PAR CES MOTIFS le juge de la mise en état statuant publiquement par ordonnance mise à disposition au greffe de la juridiction, rendue contradictoirement et insusceptible de recours immédiat, Vu les articles 23-1, 23-2 et 23-3 de l'ordonnance n° 58-1067 du 7 novembre 1958 portant loi organique sur le Conseil constitutionnel Vu les articles 126-1, 126-2, 126-3, 126-4, 126-8 et 126-9 du code de procédure civile, DECLARE RECEVABLE la question prioritaire de constitutionnalité présentée par monsieur [A B] et madame [C D]. ORDONNE la transmission à la Cour de cassation de la question suivante : « L'article L.112-16 du Code de la construction et de l'habitation porte-t-il atteinte aux droits et libertés garantis par la Constitution en ses articles 1 à 4 de la Charte de l'environnement de 2004 intégrée au préambule de la Constitution du 4 octobre1958 » ? DIT que la présente ordonnance sera adressée par le greffe à la Cour de cassation dans les huit jours de son prononcé avec les mémoires ou conclusions des parties. Reçu au greffe du Conseil constitutionnel le 27 janvier 2011 DIT que la présente décision sera notifiée par le greffe sans délais aux parties et au ministère public.

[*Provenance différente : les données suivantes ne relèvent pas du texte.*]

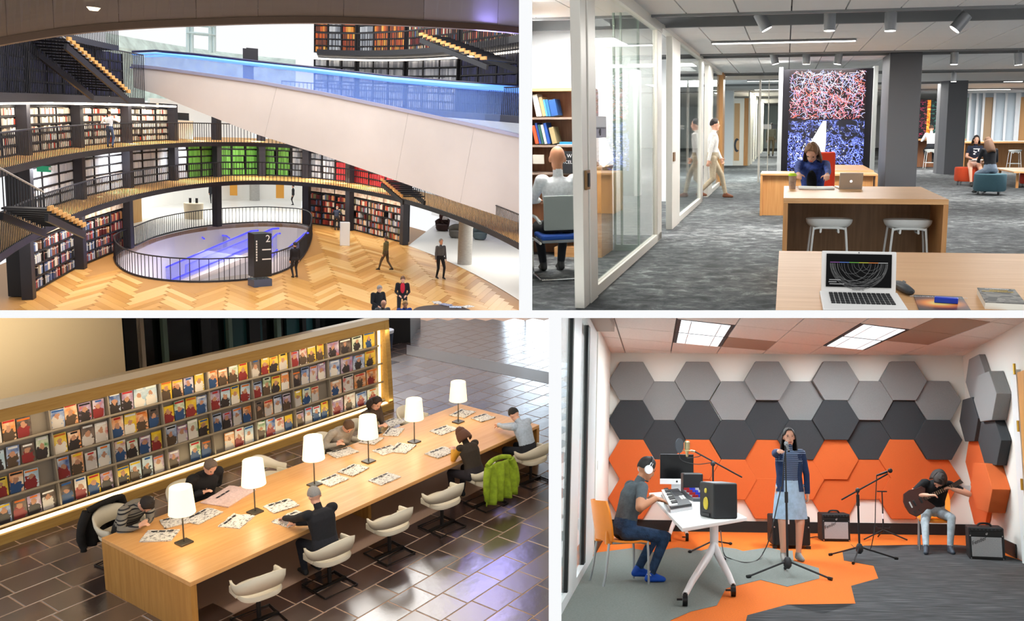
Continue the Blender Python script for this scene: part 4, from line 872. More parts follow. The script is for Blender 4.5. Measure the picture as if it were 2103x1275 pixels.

RAPPELLE aux parties que conformément aux dispositions de l'article 126-9 du code de procédure civile, elles disposent d'un délai d'un mois à compter de la présente décision pour faire connaître leurs éventuelles observations, lesquelles doivent être signées par un avocat à la Cour de cassation dans les matières où la représentation est obligatoire devant la Cour de cassation.

ORDONNE le sursis à statuer dans l'attente de la décision à intervenir. RENVOIE la cause et les parties à la mise en état silencieuse du 3 mai 2011 à 9 heures. RESERVE les frais et dépens. Et ont signé Marie-Lisette SAUTRON, juge de la mise en état, et Nathalie PICART, greffière chargée de la mise à disposition de l’ordonnance.